Introduction to Humanities

Chapter 2

The Myth of Theseus and the Minotaur

 

(From: http://www.theoi.com/Ther/Minotauros.html)

Pseudo-Apollodorus, Bibliotheca 3. 8 - 11 (trans. Aldrich) (Greek mythographer C2nd A.D.) :

 

"Minos aspired to the throne [of Krete], but was rebuffed. He claimed, however, that he had received the sovereignty from the gods, and to prove it he said that whatever he prayed for would come about. So while sacrificing to Poseidon, he prayed for a bull to appear from the depths of the sea, and promised to sacrifice it upon its appearance. And Poseidon did send up to him a splendid bull. Thus Minos received the rule, but he sent the bull to his herds and sacrificed another . . . Poseidon was angry that the bull was not sacrificed, and turned it wild. He also devised that Pasiphae should develop a lust for it.
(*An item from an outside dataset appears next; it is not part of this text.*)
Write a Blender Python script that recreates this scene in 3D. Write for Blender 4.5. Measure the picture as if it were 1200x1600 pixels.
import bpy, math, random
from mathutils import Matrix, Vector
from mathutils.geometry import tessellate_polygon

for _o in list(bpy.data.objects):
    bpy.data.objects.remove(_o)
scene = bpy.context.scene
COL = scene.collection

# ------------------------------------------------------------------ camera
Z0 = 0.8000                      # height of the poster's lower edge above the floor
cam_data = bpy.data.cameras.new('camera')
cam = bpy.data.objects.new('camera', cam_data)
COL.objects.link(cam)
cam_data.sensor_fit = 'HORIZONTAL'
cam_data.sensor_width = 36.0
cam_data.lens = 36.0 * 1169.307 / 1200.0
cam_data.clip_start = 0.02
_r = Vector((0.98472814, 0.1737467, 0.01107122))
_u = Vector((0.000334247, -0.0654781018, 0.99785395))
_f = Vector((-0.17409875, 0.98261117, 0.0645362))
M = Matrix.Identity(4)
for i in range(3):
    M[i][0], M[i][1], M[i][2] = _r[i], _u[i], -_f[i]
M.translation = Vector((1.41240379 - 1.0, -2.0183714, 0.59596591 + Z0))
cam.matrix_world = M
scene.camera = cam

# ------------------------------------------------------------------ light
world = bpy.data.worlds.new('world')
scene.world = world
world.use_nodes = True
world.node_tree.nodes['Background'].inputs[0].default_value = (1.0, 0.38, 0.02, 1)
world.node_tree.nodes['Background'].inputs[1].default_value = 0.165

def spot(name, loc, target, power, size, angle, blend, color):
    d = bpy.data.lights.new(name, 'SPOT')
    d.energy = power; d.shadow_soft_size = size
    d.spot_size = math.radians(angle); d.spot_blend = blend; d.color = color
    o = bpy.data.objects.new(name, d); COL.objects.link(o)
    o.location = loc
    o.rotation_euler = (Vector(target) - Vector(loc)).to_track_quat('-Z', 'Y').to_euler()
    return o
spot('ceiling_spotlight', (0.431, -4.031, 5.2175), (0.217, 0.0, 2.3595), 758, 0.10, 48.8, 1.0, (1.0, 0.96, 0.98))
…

In her passion for the bull she took on as her accomplice an architect named Daidalos . . . He built a woden cow on wheels, . . . skinned a real cow, and sewed the contraption into the skin, and then, after placing Pasiphae inside, set it in a meadow where the bull normally grazed. The bull came up and had intercourse with it, as if with a real cow. Pasiphae gave birth to Asterios, who was called Minotauros. He had the face of a bull, but was otherwise human. Minos, following certain oracular instructions, kept him confined and under guard in the labyrinth. This labyrinth, which Daidalos built, was a Òcage with convoluted flextions that disorders debouchment."

 

Pseudo-Apollodorus, Bibliotheca 3. 213 :

"The god [Delphoi oracle] told them [the Athenians] to give Minos whatever retribution he should chose . . . He ordered them to send seven young men and seven girls, unarmed, to be served as food to the Minotauros. The Minotauros was kept in a labyrinth, from which there was no escape after one entered, for it closed off its imperceivable exit with convoluted flexions. It had been constructed by Daidalos."

 

Pseudo-Apollodorus, Bibliotheca E1. 7 - 1. 9 :

"Theseus was on the list of the third tribute to the Minotauros (some day he volunteered) . . . [Ariadne] pleaded with Daidalos to tell her the way out of the labyrinth. Following his instructions, she gave Theseus a ball of thread as he entered. He fastened this to the door and let it trail behind him as he went in. He came across the Minotauros in the furthest section of the labyrinth, killed him with jabs of his fist, and then made his way out again by pulling himself along the thread."

 

Callimachus, Hymn 4 to Delos 311 ff (trans. Mair) (Greek poet C3rd B.C.) :

"[Theseus] escaped the cruel bellowing and the wild son of Pasiphae [the Minotauros] and the coiled habitation of the crooked labyrinth."